My granddaughter loves Hockey and Roller Derby. I hope she doesn't have a career opp in either!

Clare Dunn said...

YOUR WIFE is one truly amazing woman. No wonder you have had so many Happy Anniversaries!

Add my Congratulations to all the others. And enjoy your vacation!

xoxoxo, cd

Ruby said...

Your wife is awesome!! Happy anniversary to you and your beloved, Suldog! xoxo Ruby

SarcasticTestGuy said...

Awesome...Just stopped in to say "Happy Anniversary".

I wish you many more, as well.

flutterby said...

"My ego is even bigger than I previously thought."

This made me laugh.

I think that's a pretty special lady you got there. Makes me think I oughta pull up my socks for my hubby's next bday and plan something cool.

flutterby said...

I will also mention that, should you think hockey an intimate spectator sport, then roller derby will blow your mind!

If you sit in the suicide seats, you will likely be sweat on, fallen on and fanned by the breeze of racing derby girls. A little stinky, but tons of fun. :)
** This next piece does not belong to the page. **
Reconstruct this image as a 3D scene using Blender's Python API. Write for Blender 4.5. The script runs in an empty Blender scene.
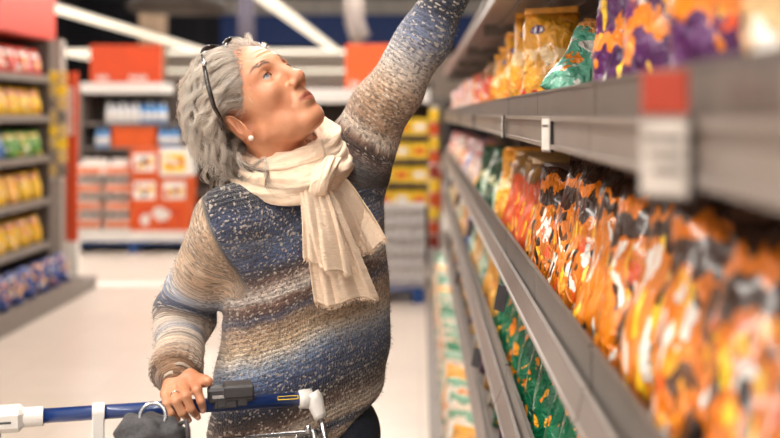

I've been hit (and hit others) many a time right into the crowd. My teamie tells a story of coming to a sliding stop with her eyeball just millimeters away from some gents' shoe. Good times, those. :)

Kat said...

That is one heck of a wifey you have there! So, congratulations to you on marrying such a wonderful women (or in other words, Happy Anniversary!).
What a birthday! Sounds perfect! I was pretty sad that your wife didn't have the camera to get a shot of you on the zamboni but the Jumbotron pic trumps any other possible pic anyway. So good!!!
Happy Birthday to you, and many more!